The job was a true McJob in many ways, with the low pay, high turnover, and lack of any real power. We couldn’t do anything to help customers that had problems, which infuriated people who’d been on hold for twenty minutes. Those people combined with the customers who called and were assholes from the get-go for no reason at all (about two-thirds of them, I’d guess), inspired my co-worker Jason to say one day, “At night I dream of angry Americans calling me.” I told him that the line could be a song lyric.

On top of everything else, we were selling crap. The linen catalogue was fine, and I now know enough about thread counts and sheet sizes to impress even the most jaded passerby, but the other catalogue had nothing to redeem it. Imagine the tackiest, most useless examples of Western (and in particular American) excess that you can, then imagine them in hot pink, and then imagine a catalogue filled with similar items. I don’t have to imagine, because I’ve seen it. All the images in this post are items from the catalogue. Moreover, these aren’t even the worst ones in the book, these are just the worst ones I’ve had people buy from me. Every time I’d sit down to work, I’d think, “I am now part of the problem. I am helping to make the world worse.”

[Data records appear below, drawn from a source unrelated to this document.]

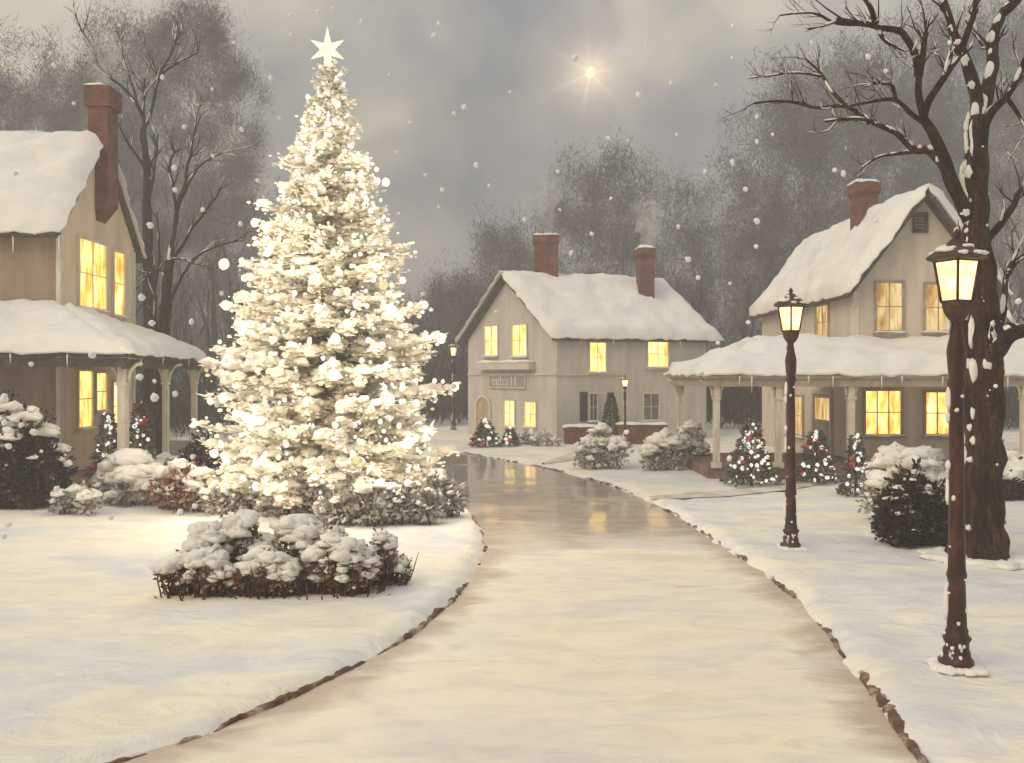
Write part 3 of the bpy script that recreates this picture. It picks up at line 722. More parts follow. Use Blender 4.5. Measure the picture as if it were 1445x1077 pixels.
# ------------------------------------------------------------------ street lamps
def make_lamp():
    root = thing('street_lamp', (0, 0, 0), 'tall rusty street lamp nearest the viewer, right beside the big bare tree', 'street lamp', 'street lamps along the road')
    p = MB()
    p.lathe([(-.05, .15), (.05, .15), (.08, .125), (.20, .10), (.24, .12), (.29, .10), (.34, .082), (.75, .074), (.80, .088), (.86, .074), (1.5, .066), (2.45, .056), (2.50, .075), (2.56, .062), (2.62, .075), (2.80, .085), (2.95, .055), (3.04, .04), (3.06, .05)], 14)
    for v in p.v:
        k = 1 + .10 * noise.noise(Vector((v.x * 9, v.y * 9, v.z * 5))); v.x *= k; v.y *= k
    p.build('post', M['iron'], root)
    c = MB(); c.lathe([(3.05, .045), (3.08, .075), (3.14, .115), (3.20, .13), (3.235, .125)], 8, R(22.5), smooth=False)
    zb, zt, rb, rt = 3.235, 3.60, .125, .182
    for k in range(4):
        a = R(45 * 2 * k + 4 - 90)
        d = Vector((math.cos(a), math.sin(a), 0)); c.tube([d * rb + Vector((0, 0, zb)), d * rt + Vector((0, 0, zt))], [.013, .013], 5)
        a2 = R(45 * 2 * (k + 1) + 4 - 90); d2 = Vector((math.cos(a2), math.sin(a2), 0))
        c.tube([d * rt + Vector((0, 0, zt)), d2 * rt + Vector((0, 0, zt))], [.015, .015], 5)
        c.tube([d * rb + Vector((0, 0, zb)), d2 * rb + Vector((0, 0, zb))], [.014, .014], 5)
        mdb = (d + d2) * .5
        if k % 2: continue
    c.build('lantern_frame', M['dark_iron'], root)
    gl = MB(); gl.lathe([(zb + .004, rb - .012), (zt - .004, rt - .012)], 4, R(4 - 90), smooth=False); gl.build('lantern_glass', M['lamp_glass'], root)
    r = MB(); r.lathe([(zt, .215), (zt + .02, .255), (zt + .05, .235), (zt + .13, .12), (zt + .17, .07), (zt + .19, .055)], 8, R(4 - 90), smooth=False)
    ro = r.build('lantern_roof', M['dark_iron'], root)
    f = MB(); f.lathe([(zt + .185, .03), (zt + .21, .022), (zt + .235, .034), (zt + .26, .022), (zt + .285, .005)], 8); f.build('finial', M['dark_iron'], ro)
    s = MB()
    for k in range(11):
        a = rnd.uniform(R(110), R(330)); q = rnd.uniform(.35, 1)
        s.blob((math.cos(a) * .21 * q, math.sin(a) * .21 * q, zt + .045 + .12 * (1 - q)), (rnd.uniform(.05, .085), rnd.uniform(.05, .085), rnd.uniform(.025, .04)), 2, .45, 1.8, k)
    for k in range(4):
        a = rnd.uniform(R(-80), R(0)); s.blob((math.cos(a) * .22, math.sin(a) * .22, zt + .05), (.045, .045, .022), 2, .4, 1.8, 20 + k)
    s.build('snow', M['roof_snow'], ro)
    s = MB()                                        # snow blown onto one side of the post
    z = .1
    while z < 3.0:
        L = rnd.uniform(.06, .42); rr = .072 if z > .9 else .088
        if rnd.random() < .66:
            a = R(rnd.uniform(168, 215)); n = max(3, int(L / .05))
            pts = [Vector((math.cos(a) * rr * (1 - .1 * z / 3), math.sin(a) * rr * (1 - .1 * z / 3), z + L * i / n)) for i in range(n + 1)]
            s.tube(pts, [.012 + .018 * math.sin(math.pi * i / n) * rnd.uniform(.5, 1.2) for i in range(n + 1)], 6)
        z += L + rnd.uniform(0, .10)
    for k in range(34):
        a = R(rnd.uniform(150, 350)); z = rnd.choice((rnd.uniform(.05, 1.0), rnd.uniform(.05, 2.8), rnd.uniform(.06, .3)))
        rr = .125 if z < .12 else (.105 if z < .3 else .073 - .008 * z / 3)
        s.blob((math.cos(a) * rr, math.sin(a) * rr, z), (rnd.uniform(.008, .022),) * 2 + (rnd.uniform(.01, .04),), 1, .4, 2, k)
    for k in range(13): a = 2 * math.pi * k / 13; q = rnd.uniform(.13, .20); s.blob((math.cos(a) * q, math.sin(a) * q, -.01), (rnd.uniform(.06, .11), rnd.uniform(.06, .11), rnd.uniform(.025, .05)), 2, .35, 1.6, 70 + k)
    s.build('snow', M['roof_snow'], root)
    return root
lamp = make_lamp(); lamp.rotation_euler.z = R(-26); lamp.location = ((1350 - CX) * gy(935) / F, gy(935), .08)
def place_lamp(px, Y, sc, rz, label):
    c = copy_tree(lamp); c.location = ((px - CX) * Y / F, Y, .08); c.scale = (sc, sc, sc); c.rotation_euler.z = R(rz); c['label'] = label
    return c
place_lamp(1116, gy(770), 1.0, -19, 'slim rusty street lamp standing alone in snow before the right verandah')
place_lamp(882, 33.6, .66, -12, 'short street lamp by the side wall of the far grey house')
place_lamp(640, 42.5, 1.06, 35, 'distant street lamp glowing at the left of the far grey house')

# ------------------------------------------------------------------ plants
def cluster_leaves(mb, c, r, n, size, rng, up=.3, flat=.55):
    for _ in range(n):
        d = rdir(); q = (.35 + .65 * rng.random() ** .5) * (1 + .55 * noise.noise(d * 2.2 + c * 3) + (.35 * rng.random() if rng.random() < .25 else 0))
        p = c + Vector((d.x * r[0], d.y * r[1], d.z * r[2])) * q
        dd = (d + rdir() * .8 + Vector((0, 0, up))).normalized(); sd = dd.cross(rdir()).normalized()
        L = size * rng.uniform(.6, 1.5)
        mb.leaf(p, dd, sd, L, L * flat * .5)
def shrub(name, label, px, base, hw, h, leaf, Y=None, snow_amt=1.0, n_leaf=900, stems=9, lumps=5, snow_low=.35, cap=1.0, group=None, seed=0, leaf_size=.11, cat='shrub', snow_mat='shrub_snow', snow_from=.45, fringe=0, flecks=0, rw=1.0, lo=.66):
    rng = random.Random(100 + seed)
    Y = Y or gy(base)
    wdt = hw * Y / F; ht = h * Y / F; x = (px - CX) * Y / F
    root = thing(name, (x, Y, .08), label, cat, group)
    lum = []
    for i in range(lumps):
        t = (i + .5) / lumps * 2 - 1
        lx = x + t * wdt * .72; ly = Y + rng.uniform(-.35, .35) * wdt
        lh = ht * (1 - .5 * t * t) * rng.uniform(lo, 1.0)
        lum.append((Vector((lx, ly, .08 + lh * .55)), Vector((wdt * rng.uniform(.34, .5) * rw, wdt * rng.uniform(.34, .5) * rw, lh * .46))))
    st = MB()
    for i in range(stems * lumps // 3):
        c, r = rng.choice(lum)
        b = Vector((c.x + rng.uniform(-.6, .6) * r.x, c.y + rng.uniform(-.6, .6) * r.y, 0))
        e = c + Vector((rng.uniform(-1, 1) * r.x, rng.uniform(-1, 1) * r.y, rng.uniform(0, .7) * r.z))
        mdl = (b + e) * .5 + Vector((rng.uniform(-.08, .08), rng.uniform(-.08, .08), 0))
        st.tube([b, mdl, e], [.016, .012, .005], 5)
    for i in range(fringe):                           # bare stalks round the foot
        a = rng.uniform(0, 6.28); q = rng.uniform(.75, 1.0); b = Vector((x + math.cos(a) * wdt * q, Y + math.sin(a) * wdt * .62 * q, -.02)); hh = rng.uniform(.06, .5)
        e = b + Vector((rng.uniform(-.14, .14) + math.cos(a) * .12, rng.uniform(-.06, .06) + math.sin(a) * .07, hh)); st.tube([b, (b + e) * .5 + Vector((rng.uniform(-.02, .02), 0, 0)), e], [.011, .009, .003], 4)
    st.build('stems', M['stem'], root)
    fo = MB()
    for c, r in lum: cluster_leaves(fo, c - Vector((0, 0, r.z * .12)), r * 1.02, n_leaf // lumps, leaf_size, rng)
    if fringe:                                        # the bushes of the bed are thin at the foot
        keep = [i for i, f in enumerate(fo.f) if fo.v[f[0]].z > .26 or rng.random() < .16 + 1.6 * max(0, fo.v[f[0]].z) ** 1.4]
        fo.f = [fo.f[i] for i in keep]; fo.sm = [fo.sm[i] for i in keep]
    fo.build('foliage', M[leaf], root)
    if snow_amt > 0:
        sn = MB()
        for c, r in lum:
            n = int(14 * snow_amt)
            for k in range(n):
                a = rng.uniform(0, 2 * math.pi); zz = rng.uniform(-snow_low, 1) if rng.random() < .5 else rng.uniform(snow_from, 1)
                q = math.sqrt(max(0, 1 - zz * zz))
                p = c + Vector((math.cos(a) * q * r.x, math.sin(a) * q * r.y, zz * r.z * .95))
                br = min(.34, .62 * r.x) * rng.uniform(.4, 1.1) * (.5 + .5 * max(0, zz)) * cap
                sn.blob(p, (br * rng.uniform(.9, 1.4), br * rng.uniform(.9, 1.3), br * rng.uniform(.55, .9)), 2, .75, 2.1, rng.random() * 90, .55)
        for _ in range(flecks):                       # single flakes caught in the leaves
            c, r = rng.choice(lum); d = rdir(); d.y = -abs(d.y)
            q = rng.uniform(.018, .042); sn.blob(c + Vector((d.x * r.x, d.y * r.y, d.z * r.z)) * 1.08, (q, q, q), 1, .3, 2, rng.random() * 50)
        sn.build('snow', M[snow_mat], root)
    return root
G1, G2, G3 = 'snowy shrubs round the foot of the big lit fir', 'brown snow-capped bushes of the front bed', 'snowy shrubs by the left porch'
shrub('shrub', 'dark brown bush with snow clumps at the left edge of the picture', 22, 716, 64, 176, 'dark_leaf', 18.0, .9, 9500, 20, 8, .5, .9, None, 1, .11, flecks=44)
shrub('shrub', 'low snow-buried shrub right of the dark bush at the left edge', 112, 722, 36, 44, 'grey_leaf', None, .9, 500, 6, 3, .3, 1.1, G3, 2)
shrub('shrub', 'snow-heavy cream shrub under the porch corner post', 190, 703, 62, 66, 'grey_leaf', 18.6, 1.5, 900, 8, 6, .5, 1.0, G3, 3)
shrub('shrub', 'snowy shrub with dark gaps between the porch and the lit fir', 262, 716, 52, 70, 'brown_leaf', 17.6, .8, 1600, 10, 5, .35, 1.0, G3, 4)
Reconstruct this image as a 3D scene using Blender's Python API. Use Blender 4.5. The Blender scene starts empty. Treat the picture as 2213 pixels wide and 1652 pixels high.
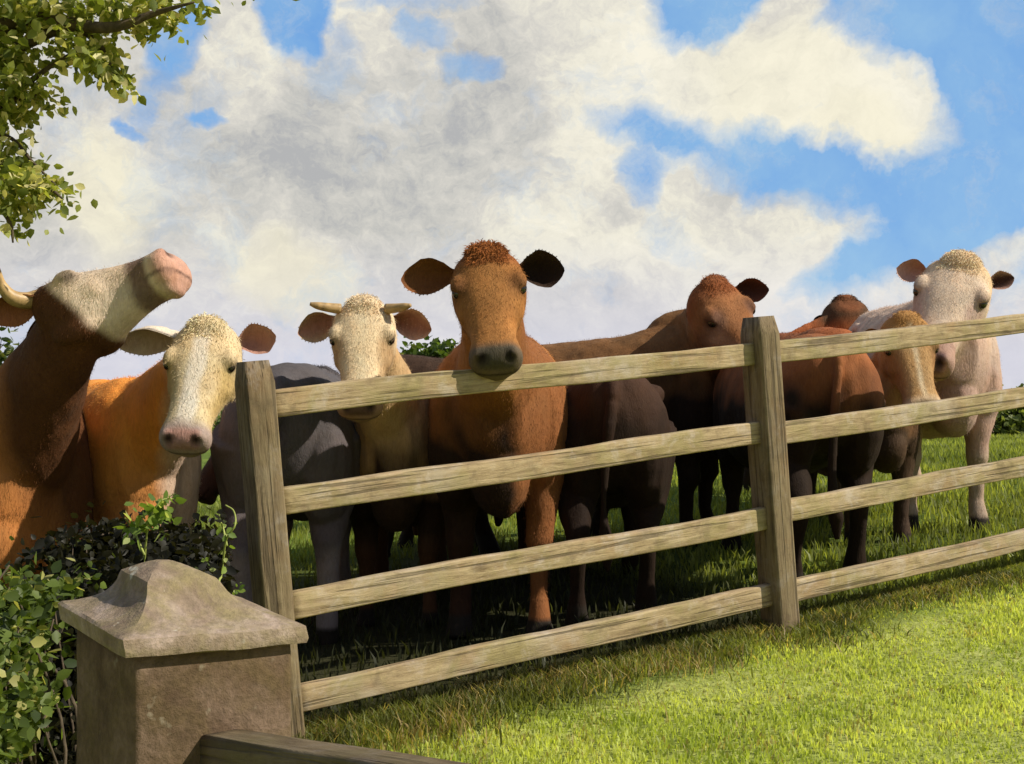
import bpy, math, random
import numpy as np
from mathutils import Vector, Matrix
from mathutils import noise as mnoise

C = bpy.context.scene
COL = C.collection
rng = np.random.default_rng(7)
random.seed(7)

# ------------------------------------------------------------------ camera
F = 2650.0
CAMZ = 0.0
cam_d = bpy.data.cameras.new("camera")
cam = bpy.data.objects.new("camera", cam_d)
COL.objects.link(cam)
cam.location = (0, 0, 0)
cam.rotation_euler = (math.radians(90), 0, 0)
cam_d.sensor_width = 36
cam_d.lens = 36 * F / 2213
cam_d.clip_end = 4000
C.camera = cam

# ------------------------------------------------------------------ light
SUN_TO = Vector((0.75, -0.15, 0.64)).normalized()
el = math.asin(SUN_TO.z)
az = math.atan2(SUN_TO.x, SUN_TO.y)
sd = bpy.data.lights.new("sun", 'SUN')
sd.energy = 4.6
sd.angle = math.radians(0.6)
sd.color = (1.0, 0.93, 0.80)
so = bpy.data.objects.new("sun", sd)
so.rotation_euler = SUN_TO.to_track_quat('Z', 'Y').to_euler()
so.location = (6, -4, 8)
COL.objects.link(so)
C.view_settings.view_transform = 'Standard'
C.view_settings.look = 'None'
C.view_settings.gamma = 1
C.view_settings.exposure = 0.15
C.render.engine = 'CYCLES'
C.cycles.use_denoising = True
C.cycles.max_bounces = 6
C.cycles.transparent_max_bounces = 12


def srgb(r, g, b):
    f = lambda c: ((c / 255 + 0.055) / 1.055) ** 2.4 if c > 10 else c / 255 / 12.92
    return (f(r), f(g), f(b))


def at(x, y, Y):
    """a picture place at distance Y"""
    return np.array([(x - 1106.5) / F * Y, Y, (826 - y) / F * Y])


# ------------------------------------------------------------------ node helper
class NT:
    def __init__(s, tree):
        s.t = tree; s.n = tree.nodes; s.l = tree.links

    def node(s, typ, **kw):
        n = s.n.new(typ)
        for k, v in kw.items():
            if k.startswith('i_'):
                key = k[2:]
                key = int(key) if key.isdigit() else key.replace('_', ' ')
                s.put(n.inputs[key], v)
            else:
                setattr(n, k, v)
        return n

    def put(s, sock, v):
        if isinstance(v, bpy.types.NodeSocket):
            s.l.new(v, sock)
        else:
            if hasattr(sock.default_value, '__len__') and not hasattr(v, '__len__'):
                sock.default_value = [v] * len(sock.default_value)
            elif hasattr(sock.default_value, '__len__') and len(sock.default_value) == 4 and len(v) == 3:
                sock.default_value = (*v, 1)
            else:
                sock.default_value = v

    def math(s, op, a, b=0.0, c=0.0, clamp=False):
        n = s.n.new('ShaderNodeMath'); n.operation = op; n.use_clamp = clamp
        s.put(n.inputs[0], a); s.put(n.inputs[1], b); s.put(n.inputs[2], c)
        return n.outputs[0]

    def vmath(s, op, a, b=(0, 0, 0), out=0):
        n = s.n.new('ShaderNodeVectorMath'); n.operation = op
        s.put(n.inputs[0], a); s.put(n.inputs[1], b)
        return n.outputs[out]

    def mix(s, f, a, b, mode='MIX'):
        n = s.n.new('ShaderNodeMix'); n.data_type = 'RGBA'; n.blend_type = mode
        s.put(n.inputs[0], f); s.put(n.inputs[6], a); s.put(n.inputs[7], b)
        return n.outputs[2]

    def noise(s, vec, scale, detail=4, rough=0.5, dist=0.0, col=False):
        n = s.n.new('ShaderNodeTexNoise')
        s.put(n.inputs['Vector'], vec); n.inputs['Scale'].default_value = scale
        n.inputs['Detail'].default_value = detail; n.inputs['Roughness'].default_value = rough
        n.inputs['Distortion'].default_value = dist
        return n.outputs['Color' if col else 'Fac']

    def ramp(s, fac, stops, interp='LINEAR'):
        n = s.n.new('ShaderNodeValToRGB'); s.put(n.inputs[0], fac)
        cr = n.color_ramp; cr.interpolation = interp
        while len(cr.elements) < len(stops): cr.elements.new(0.5)
        for e, (p, c) in zip(cr.elements, stops):
            e.position = p; e.color = (*c, 1) if len(c) == 3 else c
        return n.outputs[0]

    def mapr(s, v, a, b, c=0.0, d=1.0, smooth=False):
        n = s.n.new('ShaderNodeMapRange'); n.clamp = True
        if smooth: n.interpolation_type = 'SMOOTHSTEP'
        for i, q in enumerate((v, a, b, c, d)): s.put(n.inputs[i], q)
        return n.outputs[0]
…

Not everything about the job was awful, and while it’s crappy to put this here at the bottom where everyone has stopped reading already, I did work with some funny people. Jason, for example, would make up songs about our predicament. This one was all about me:
(sung to the tune of “Happy Christmas (War is Over)”, by John Lennon)
So this is Davinder,
And what has he done?
He’s answering phone calls,
Not having much fun.
He's got lots of schooling,
So many years,
Now he stuck here at [name withheld]
Holding back tears.
And then the chorus with the children singing:
Poor Davinder
Answering phone calls
Boy that still cuts to the heart of me. Ouch.

We’d have funny phone calls sometimes too. A woman called in to Jason once and was surprised that he was person and not an automated response. She told him, in a hushed voice, “Jason, I thought you was a robot.”
The job sucked, but if I’d never worked there, I wouldn’t have heard that line.

(*Okay, I never sold that last one, with the pots, I just had to show you. Good Christ, that's awful. And someone's going to buy it.)